The Pinwheel design was greatly influenced by time Rockwell spent in Mexico as a child and the courtyard homes he was exposed to there, where the home is a place of communal celebration. The final design speaks directly to that, breaking out of the typical rectangular box home design and opting for a space that not only creates a central entertaining area, but links all of the surrounding rooms. 

The other benefit of these prefab homes, Rockwell points out, is the ability to customize them.

Exterior materials are easily customized to reflect the owner's preference and local vernacular. Cladding will be offered in a wide variety of textures and tones, but that's just the beginning. Inside too there are choices of finishes, materials, appliances, built-ins and other appointments, ensuring each home is tailored to an owner's tastes and needs.

"Part of what's interesting about these is that they will appeal to someone who is looking for a home, who is modern and contemporary -- and who may have a schedule issue," Rockwell says. "It's going to draw an interesting audience of people who want rapid fabrication, but with a sense of history and richness."

Pricing for the homes are among the details still being worked out, Carl says, but "It will be at the upper end of the spectrum."

He hopes to eventually open showrooms throughout the country where prospective buyers can view the various models.

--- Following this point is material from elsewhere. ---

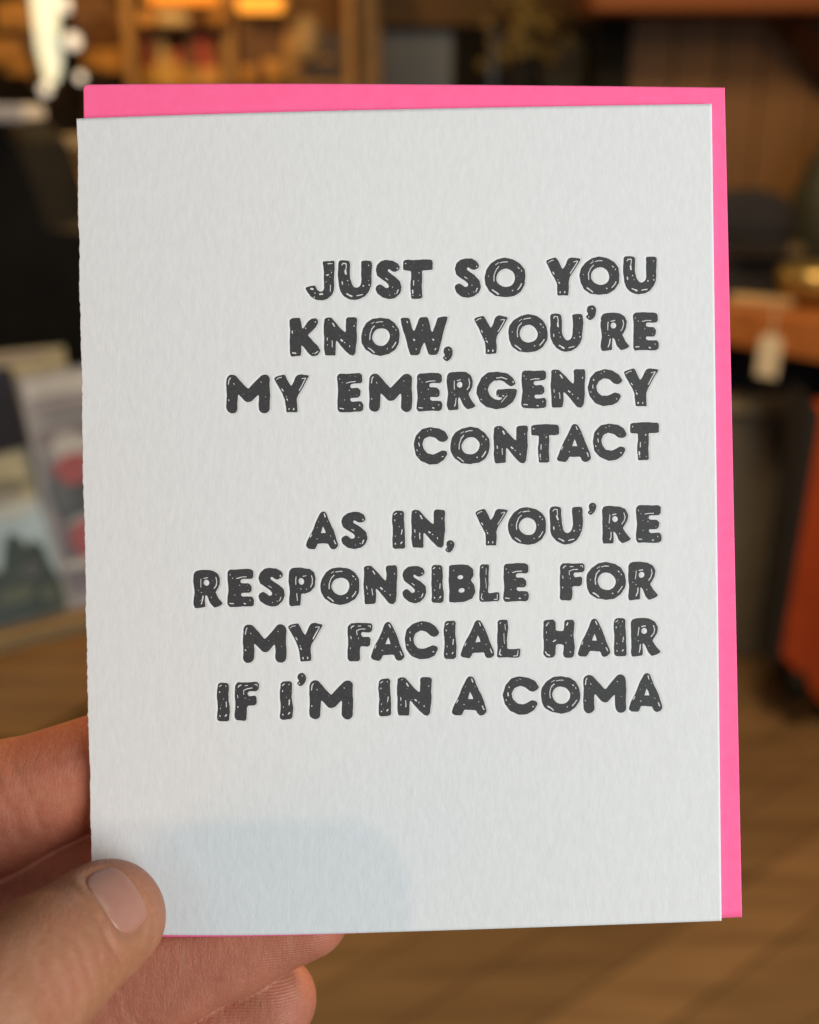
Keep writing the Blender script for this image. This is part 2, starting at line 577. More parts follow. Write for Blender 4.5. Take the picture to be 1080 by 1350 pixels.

Carl's goal is to create an extensive portfolio of LEED-certified and eco-friendly luxury residences and accessory buildings, including freestanding, self-contained modular wine cellars available for shipping throughout the United States.

As for marketing prefab to people with deep pockets and firm sense of what constitutes luxury, Carl is not intimidated.

"It's a challenge. 'Prefab' is not a word that really resonates with upscale consumers," Carl says. "I'm up to the challenge, I think we can introduce the upscale market to a better way of acquiring and living in a home."